»»

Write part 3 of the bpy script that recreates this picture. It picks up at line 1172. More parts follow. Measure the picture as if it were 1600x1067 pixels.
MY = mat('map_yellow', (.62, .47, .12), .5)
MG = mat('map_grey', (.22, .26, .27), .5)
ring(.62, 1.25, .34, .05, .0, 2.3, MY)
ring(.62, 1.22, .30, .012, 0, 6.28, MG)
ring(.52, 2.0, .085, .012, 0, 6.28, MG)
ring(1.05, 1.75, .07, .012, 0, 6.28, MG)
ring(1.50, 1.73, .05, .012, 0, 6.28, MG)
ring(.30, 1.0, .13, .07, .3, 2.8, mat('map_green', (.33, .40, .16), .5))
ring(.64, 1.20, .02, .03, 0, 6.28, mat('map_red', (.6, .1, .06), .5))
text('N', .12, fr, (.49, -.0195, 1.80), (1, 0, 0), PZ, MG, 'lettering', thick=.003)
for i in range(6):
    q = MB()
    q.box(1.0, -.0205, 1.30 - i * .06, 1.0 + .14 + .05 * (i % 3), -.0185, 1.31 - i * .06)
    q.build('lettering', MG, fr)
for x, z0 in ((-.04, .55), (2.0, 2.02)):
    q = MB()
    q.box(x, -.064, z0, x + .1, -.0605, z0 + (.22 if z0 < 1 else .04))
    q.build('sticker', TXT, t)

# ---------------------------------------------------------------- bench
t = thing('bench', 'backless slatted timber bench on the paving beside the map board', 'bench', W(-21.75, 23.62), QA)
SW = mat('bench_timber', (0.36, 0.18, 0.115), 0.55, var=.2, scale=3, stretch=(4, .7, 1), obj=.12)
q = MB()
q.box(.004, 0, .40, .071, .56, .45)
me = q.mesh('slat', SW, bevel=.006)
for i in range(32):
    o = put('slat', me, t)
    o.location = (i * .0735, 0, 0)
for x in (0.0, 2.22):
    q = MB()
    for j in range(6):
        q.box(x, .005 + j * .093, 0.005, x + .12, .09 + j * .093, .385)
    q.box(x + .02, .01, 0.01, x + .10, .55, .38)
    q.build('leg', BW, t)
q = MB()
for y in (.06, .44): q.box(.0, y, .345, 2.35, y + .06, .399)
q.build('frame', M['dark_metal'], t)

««
»»

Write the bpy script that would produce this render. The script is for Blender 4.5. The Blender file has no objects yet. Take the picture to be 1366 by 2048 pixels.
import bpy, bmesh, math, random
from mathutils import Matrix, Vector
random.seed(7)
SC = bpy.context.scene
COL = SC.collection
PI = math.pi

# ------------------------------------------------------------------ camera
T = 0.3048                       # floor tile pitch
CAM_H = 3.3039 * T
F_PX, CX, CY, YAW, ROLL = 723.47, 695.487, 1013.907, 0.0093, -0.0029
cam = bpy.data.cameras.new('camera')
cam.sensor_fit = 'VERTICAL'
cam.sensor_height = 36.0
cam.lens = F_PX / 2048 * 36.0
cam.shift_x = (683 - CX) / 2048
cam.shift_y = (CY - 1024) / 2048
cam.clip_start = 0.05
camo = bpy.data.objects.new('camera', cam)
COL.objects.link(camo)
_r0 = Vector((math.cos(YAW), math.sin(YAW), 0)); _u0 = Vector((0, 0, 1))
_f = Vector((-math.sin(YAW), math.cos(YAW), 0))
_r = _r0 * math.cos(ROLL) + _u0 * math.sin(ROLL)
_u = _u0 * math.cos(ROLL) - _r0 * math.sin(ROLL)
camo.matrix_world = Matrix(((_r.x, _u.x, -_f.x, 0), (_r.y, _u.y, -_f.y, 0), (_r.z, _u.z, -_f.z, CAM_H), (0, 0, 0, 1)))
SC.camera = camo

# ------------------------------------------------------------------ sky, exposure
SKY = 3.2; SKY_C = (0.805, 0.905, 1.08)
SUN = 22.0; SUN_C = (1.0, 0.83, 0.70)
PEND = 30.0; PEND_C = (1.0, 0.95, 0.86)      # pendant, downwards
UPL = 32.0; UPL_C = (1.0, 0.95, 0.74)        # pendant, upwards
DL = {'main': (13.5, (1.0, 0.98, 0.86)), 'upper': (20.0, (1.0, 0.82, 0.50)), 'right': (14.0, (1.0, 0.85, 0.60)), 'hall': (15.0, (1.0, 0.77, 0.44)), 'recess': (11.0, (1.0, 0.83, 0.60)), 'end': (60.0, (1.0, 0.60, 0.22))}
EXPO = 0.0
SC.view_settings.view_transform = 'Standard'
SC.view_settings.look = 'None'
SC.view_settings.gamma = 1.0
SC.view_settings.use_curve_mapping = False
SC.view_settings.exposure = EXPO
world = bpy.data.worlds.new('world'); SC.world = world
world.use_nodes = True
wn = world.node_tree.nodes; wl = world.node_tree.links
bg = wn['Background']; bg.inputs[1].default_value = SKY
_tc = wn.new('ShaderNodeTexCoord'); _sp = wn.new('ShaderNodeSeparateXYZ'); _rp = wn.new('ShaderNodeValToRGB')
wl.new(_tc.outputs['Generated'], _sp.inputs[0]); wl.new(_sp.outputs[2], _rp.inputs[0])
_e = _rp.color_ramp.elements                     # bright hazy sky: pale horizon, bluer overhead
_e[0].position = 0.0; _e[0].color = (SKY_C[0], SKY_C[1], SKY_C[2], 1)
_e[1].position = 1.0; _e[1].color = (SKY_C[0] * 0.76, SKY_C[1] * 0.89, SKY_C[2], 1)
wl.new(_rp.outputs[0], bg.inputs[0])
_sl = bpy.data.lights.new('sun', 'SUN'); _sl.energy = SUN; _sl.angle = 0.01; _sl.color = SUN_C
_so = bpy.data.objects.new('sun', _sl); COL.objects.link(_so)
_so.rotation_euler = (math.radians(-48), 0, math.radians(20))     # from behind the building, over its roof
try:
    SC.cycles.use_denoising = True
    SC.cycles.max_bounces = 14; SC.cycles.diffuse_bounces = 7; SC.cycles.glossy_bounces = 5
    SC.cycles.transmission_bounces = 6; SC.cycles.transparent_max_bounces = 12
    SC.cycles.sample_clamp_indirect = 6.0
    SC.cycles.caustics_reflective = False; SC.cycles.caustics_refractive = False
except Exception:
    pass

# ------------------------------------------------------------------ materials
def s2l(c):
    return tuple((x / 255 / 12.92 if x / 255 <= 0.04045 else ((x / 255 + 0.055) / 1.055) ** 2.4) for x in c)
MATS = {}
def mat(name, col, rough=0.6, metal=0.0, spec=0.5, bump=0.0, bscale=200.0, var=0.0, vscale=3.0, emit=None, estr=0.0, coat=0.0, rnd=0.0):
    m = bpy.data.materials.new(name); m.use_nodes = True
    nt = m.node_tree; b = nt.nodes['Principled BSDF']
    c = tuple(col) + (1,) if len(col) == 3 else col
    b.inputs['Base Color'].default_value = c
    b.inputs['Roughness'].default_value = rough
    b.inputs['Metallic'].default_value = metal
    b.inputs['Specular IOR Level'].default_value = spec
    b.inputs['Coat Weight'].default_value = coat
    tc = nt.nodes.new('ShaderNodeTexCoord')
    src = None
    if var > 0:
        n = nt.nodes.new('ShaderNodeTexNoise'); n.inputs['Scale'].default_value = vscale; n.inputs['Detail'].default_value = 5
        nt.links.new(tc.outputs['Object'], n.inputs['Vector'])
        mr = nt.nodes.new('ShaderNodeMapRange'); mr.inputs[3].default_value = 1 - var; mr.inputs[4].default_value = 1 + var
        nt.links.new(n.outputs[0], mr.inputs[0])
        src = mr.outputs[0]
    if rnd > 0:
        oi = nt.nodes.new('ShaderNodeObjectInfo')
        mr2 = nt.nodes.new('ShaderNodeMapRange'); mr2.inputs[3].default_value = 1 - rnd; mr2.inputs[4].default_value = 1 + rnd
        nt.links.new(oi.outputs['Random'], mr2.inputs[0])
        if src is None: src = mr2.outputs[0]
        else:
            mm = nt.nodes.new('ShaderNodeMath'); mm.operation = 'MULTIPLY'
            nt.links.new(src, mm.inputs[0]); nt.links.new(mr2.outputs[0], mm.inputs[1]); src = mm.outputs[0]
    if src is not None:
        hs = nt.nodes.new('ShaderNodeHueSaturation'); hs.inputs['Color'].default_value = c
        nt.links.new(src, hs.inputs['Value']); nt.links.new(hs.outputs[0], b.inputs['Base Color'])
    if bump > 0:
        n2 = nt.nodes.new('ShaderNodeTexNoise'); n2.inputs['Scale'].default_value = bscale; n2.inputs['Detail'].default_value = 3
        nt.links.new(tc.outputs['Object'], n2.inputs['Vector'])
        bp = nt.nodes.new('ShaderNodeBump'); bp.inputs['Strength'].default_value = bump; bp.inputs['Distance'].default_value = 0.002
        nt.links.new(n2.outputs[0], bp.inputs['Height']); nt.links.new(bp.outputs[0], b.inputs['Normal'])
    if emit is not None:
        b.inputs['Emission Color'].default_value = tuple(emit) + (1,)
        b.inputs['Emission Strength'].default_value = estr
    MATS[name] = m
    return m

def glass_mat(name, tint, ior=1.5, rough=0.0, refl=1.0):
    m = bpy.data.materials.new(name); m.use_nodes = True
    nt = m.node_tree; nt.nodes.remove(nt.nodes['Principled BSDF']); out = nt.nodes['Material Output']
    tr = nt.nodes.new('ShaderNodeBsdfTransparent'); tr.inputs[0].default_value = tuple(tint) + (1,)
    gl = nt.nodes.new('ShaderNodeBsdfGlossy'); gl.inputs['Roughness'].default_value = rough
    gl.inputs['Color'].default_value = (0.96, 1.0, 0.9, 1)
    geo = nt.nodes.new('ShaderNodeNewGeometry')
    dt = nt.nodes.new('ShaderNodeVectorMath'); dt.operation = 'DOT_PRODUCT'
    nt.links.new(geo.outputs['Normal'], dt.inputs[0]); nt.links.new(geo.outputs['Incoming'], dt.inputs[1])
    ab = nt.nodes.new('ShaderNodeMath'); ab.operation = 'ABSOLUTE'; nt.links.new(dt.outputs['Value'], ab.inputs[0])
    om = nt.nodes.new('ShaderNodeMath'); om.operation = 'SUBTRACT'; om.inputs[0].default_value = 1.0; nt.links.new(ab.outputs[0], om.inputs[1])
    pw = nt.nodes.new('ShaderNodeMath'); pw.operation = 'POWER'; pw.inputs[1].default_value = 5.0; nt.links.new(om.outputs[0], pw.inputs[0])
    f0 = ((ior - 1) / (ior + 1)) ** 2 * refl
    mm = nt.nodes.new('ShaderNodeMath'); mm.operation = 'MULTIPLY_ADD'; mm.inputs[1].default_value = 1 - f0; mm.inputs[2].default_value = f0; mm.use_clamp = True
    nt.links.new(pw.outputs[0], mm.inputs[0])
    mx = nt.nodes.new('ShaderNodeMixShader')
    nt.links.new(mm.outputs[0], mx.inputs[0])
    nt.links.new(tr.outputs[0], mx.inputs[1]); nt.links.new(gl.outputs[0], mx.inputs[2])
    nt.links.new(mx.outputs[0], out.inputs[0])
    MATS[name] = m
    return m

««
»»

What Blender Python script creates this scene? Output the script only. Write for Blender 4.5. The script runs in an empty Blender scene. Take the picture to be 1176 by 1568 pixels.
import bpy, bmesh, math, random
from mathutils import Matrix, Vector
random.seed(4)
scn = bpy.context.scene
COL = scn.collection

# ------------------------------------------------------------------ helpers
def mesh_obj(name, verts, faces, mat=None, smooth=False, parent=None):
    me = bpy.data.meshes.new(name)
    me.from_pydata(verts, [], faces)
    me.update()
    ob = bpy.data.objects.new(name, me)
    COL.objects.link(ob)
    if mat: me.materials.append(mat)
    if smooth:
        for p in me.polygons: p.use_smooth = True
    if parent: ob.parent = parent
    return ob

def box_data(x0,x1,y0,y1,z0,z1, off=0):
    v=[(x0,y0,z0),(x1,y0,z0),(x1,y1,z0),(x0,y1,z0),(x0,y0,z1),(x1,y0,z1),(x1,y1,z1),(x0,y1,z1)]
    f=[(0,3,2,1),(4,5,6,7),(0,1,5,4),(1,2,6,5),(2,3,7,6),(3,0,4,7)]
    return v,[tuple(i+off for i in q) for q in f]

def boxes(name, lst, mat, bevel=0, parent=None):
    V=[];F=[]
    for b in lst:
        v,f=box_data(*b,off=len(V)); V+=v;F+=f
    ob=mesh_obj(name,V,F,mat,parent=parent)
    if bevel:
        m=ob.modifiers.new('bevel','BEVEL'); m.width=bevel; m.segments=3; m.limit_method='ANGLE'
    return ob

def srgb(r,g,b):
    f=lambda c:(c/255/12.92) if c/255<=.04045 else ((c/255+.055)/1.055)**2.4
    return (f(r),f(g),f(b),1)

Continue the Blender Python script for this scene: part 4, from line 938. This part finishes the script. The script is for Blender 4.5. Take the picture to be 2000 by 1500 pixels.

««

- Required work: Of the lines in the material above, state how many contain the string "scene"; give no other text.

- Solution for this exercise: 4